Good Friday: a pieta

He died with the cry crushed from his chest,
calling out from the cross to his mother.
They crucified him on a stolen hill.
They gambled away his clothes.
He called out to his mother, she
could not swaddle his naked pain.

When he was a child and wailed in the night,
it was a knife; she woke up
gasping for his breath.
They thought it somehow criminal
that he should live.

He called out to his mother,
squandering the last of his cries,
like his first, on her

In the beginning, in word and song
she storied him at her breast,
with all she knew of God and Gabriel;
he lapped it up. Now,
now, it tasted like sour wine.

He cried for his mother –
she remembered, too, the blood,
the milk and the wine – she
could not breathe. He
could not breathe. They
felt the air fall still

Life hung in the balance
between birth and death,
the first cry and the last:
He called out for his mother.

About Rosalind C Hughes

Rosalind C Hughes is a priest and author living near the shores of Lake Erie. After growing up in England and Wales, and living briefly in Singapore, she is now settled in Ohio. She serves an Episcopal church just outside Cleveland.
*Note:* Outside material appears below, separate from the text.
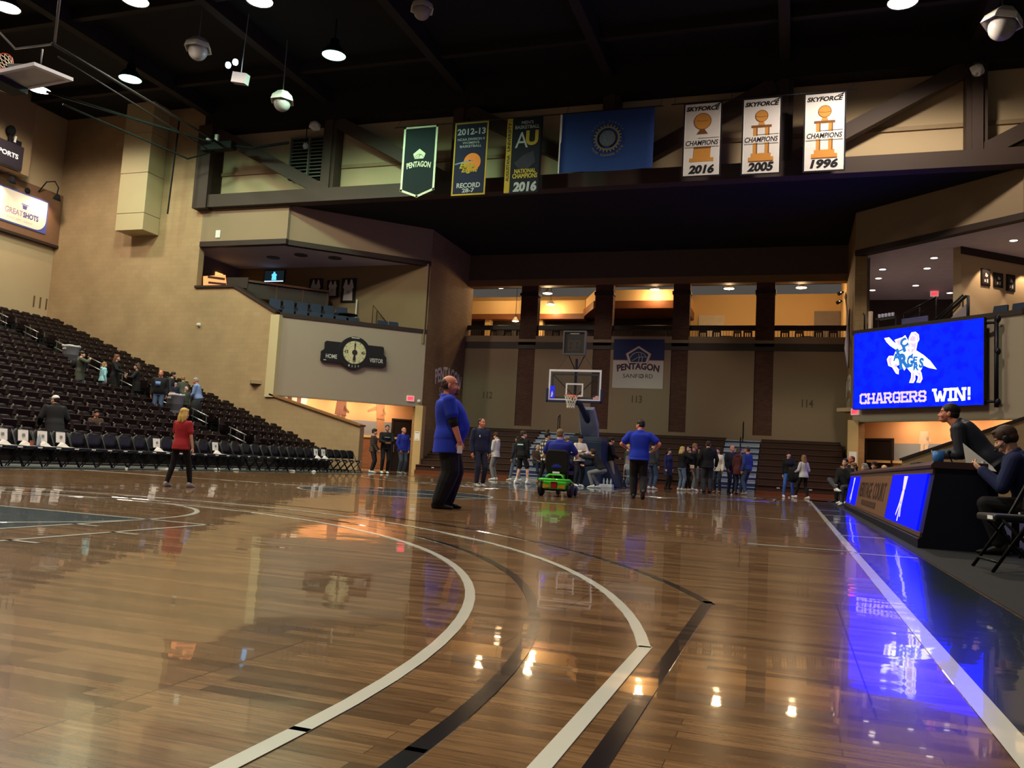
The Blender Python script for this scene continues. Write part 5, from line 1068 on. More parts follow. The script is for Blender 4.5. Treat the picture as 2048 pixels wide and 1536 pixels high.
for fr, s_, pw_ in ((FL, 1.6, 34), (FL, 3.3, 34), (FL, 5.0, 34), (FR, 1.6, 26), (FR, 3.3, 26), (FR, 5.2, 26)):
    p = fr.p(s_, 3.47, -.75); t = thing('soffit_light', p, 'warm strip light hidden behind the lower edge of the %s corner box' % ('left' if fr is FL else 'right'), 'light', 'soffit strip lights %s' % ('left' if fr is FL else 'right'))
    MB().obox(p-fr.r*.7-Vector((0, 0, .04)), fr.r*1.4, fr.n*-.12, (0, 0, .04)).build('diffuser', mat('soffit_diffuser', (255, 206, 140), var=0, emit=4), t)
    lamp('soffit_bulb', 'AREA', tuple(p+Vector((0, 0, -.06))), pw_, (1, .72, .50), .5, parent=t)
# ================================================================= left grandstand
ROWX = lambda i: -12.0-.83*i      # back of the seats of row i
ROWZ = lambda i: .35+.30*i        # tread under row i
MTREAD = mat('stand_tread', (40, 36, 34), .85, scale=1.5, var=.15)
for i in range(-1, 18):
    x1 = ROWX(i)+.78; zt = ROWZ(i)
    struct(MB().box(ROWX(i)-.06, x1, -7, 30.78, 0, max(zt, .04)).build('floor_stand_tread', MTREAD))
AY0, AY1 = 24.7, 26.55
struct(MB().box(-27.4, ROWX(17)-.05, -7, 30.78, 0, 5.75).build('floor_stand_top', MTREAD))
MSEAT = mat('seat_maroon', (34, 20, 20), .45, scale=6, var=.1); MSEATD = mat('seat_black', (20, 20, 22), .5)
def arena_seat(p, label, group, proto={}):
    if 'a' in proto: return copy_tree(proto['a'], p, 0, label, group)
    t = thing('arena_seat', p, label, 'seat', group); x, y, z = p
    m = MB(); out = []
    for zz, dx, wd in ((.36, .10, .235), (.50, .04, .245), (.68, -.01, .24), (.80, -.04, .21), (.85, -.05, .14)):
        out.append([(x+dx+.05*(abs(s)**2), y+s*wd, z+zz) for s in (-1, -.5, 0, .5, 1)]+[(x+dx-.06+.05*(abs(s)**2), y+s*wd, z+zz) for s in (1, .5, 0, -.5, -1)])
    m.rings(out).build('backrest', MSEAT, t, True)
    m = MB(); m.obox((x+.12, y-.22, z+.38), (.09, 0, .36), (0, .44, 0), (.05, 0, -.01)); m.build('seat_pan', MSEAT, t, bevel=.015)
    for s in (-1, 1):
        m = MB(); m.box(x+.0, x+.34, y+s*.265-.02, y+s*.265+.02, z+.56, z+.60); m.box(x+.02, x+.10, y+s*.265-.02, y+s*.265+.02, z, z+.58); m.build('armrest', MSEATD, t, bevel=.008)
    MB().box(x+.335, x+.345, y+.25, y+.28, z+.565, z+.595).build('armrest_dot', mat('plate_pale', (200, 196, 186)), t)  # small pale dot at the armrest tip
    proto['a'] = t; return t
def left_edge(x): return 14.0+(-9.6-x)*.86
nseat = 0
for i in range(-1, 18):
    x = ROWX(i); z = max(ROWZ(i), .04)
    ys = [AY0-.30-.56*k for k in range(60) if AY0-.30-.56*k > left_edge(x)-.9]+[AY1+.30+.56*k for k in range(8) if AY1+.30+.56*k < 30.55]
    for y in ys:
        far = y > AY1
        if i >= 12: w_, g = 'top', 'upper'
        elif i >= 5: w_, g = 'middle', 'middle'
        else: w_, g = 'lower', 'lower'
        arena_seat((x, y, z), 'dark maroon arena seat in the %s rows of the left stand, %s aisle' % (w_, 'right of' if far else 'left of'), '%s stand seats %s' % (g, 'by the wall' if far else 'left of aisle')); nseat += 1
# aisle steps and handrails
t = thing('stand_aisle', (-19, 25.9, 0), 'dark carpeted aisle steps climbing through the left stand', 'steps')
for i in range(-1, 17): MB().box(ROWX(i)-.10, ROWX(i)+.32, AY0+.04, AY1-.04, ROWZ(i)-.02, ROWZ(i)+.15).build('step', mat('aisle_step', (46, 42, 42), .9), t)
for q in ((-14.78, 25.45, 1.55, 1.84), (-19.95, 25.4, 3.35, 3.62)): MB().box(q[0]-.3, q[0]+.3, q[1]-.3, q[1]+.3, q[2], q[3]).build('landing', mat('aisle_step', (46, 42, 42)), t)
MHR = mat('handrail_steel', (176, 172, 168), .28, .85)
hn = ('lowest', 'second lowest', 'third', 'fourth', 'fifth', 'third highest', 'second highest', 'highest')
for k in range(8):
    xa = -11.85-1.74*k; xb = xa-.78; za = .35+.30*((-12-xa)/.83)+.86; zb = .35+.30*((-12-xb)/.83)+.86
    t = thing('handrail', (xa, 25.9, za-.9), hn[k]+' steel handrail in the aisle of the left stand', 'handrail', 'aisle handrails')
    MB().tube([(xa, 25.9, za), (xb, 25.9, zb)], .025, 8).build('top_bar', MHR, t, True); MB().tube([(xa, 25.9, za-.27), (xb, 25.9, zb-.27)], .025, 8).build('lower_bar', MHR, t, True)
    for q, zq in ((xa-.08, za), (xb+.08, zb)): MB().tube([(q, 25.9, zq-.95), (q, 25.9, zq)], .022, 8).build('post', mat('rail_black', (24, 22, 24)), t, True)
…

Rosalind is the author of A Family Like Mine: Biblical Stories of Love, Loss, and Longing , and Whom Shall I Fear? Urgent Questions for Christians in an Age of Violence, both from Upper Room Books. She loves the lake, misses the ocean, and is finally coming to terms with snow.
This entry was posted in current events, holy days, poetry and tagged , . Bookmark the permalink.

2 Responses to Good Friday: a pieta

  1. Ho-lee Cow! You got a lot into those few words. You tied it all together. Thank you. I needed that permission to weep this week.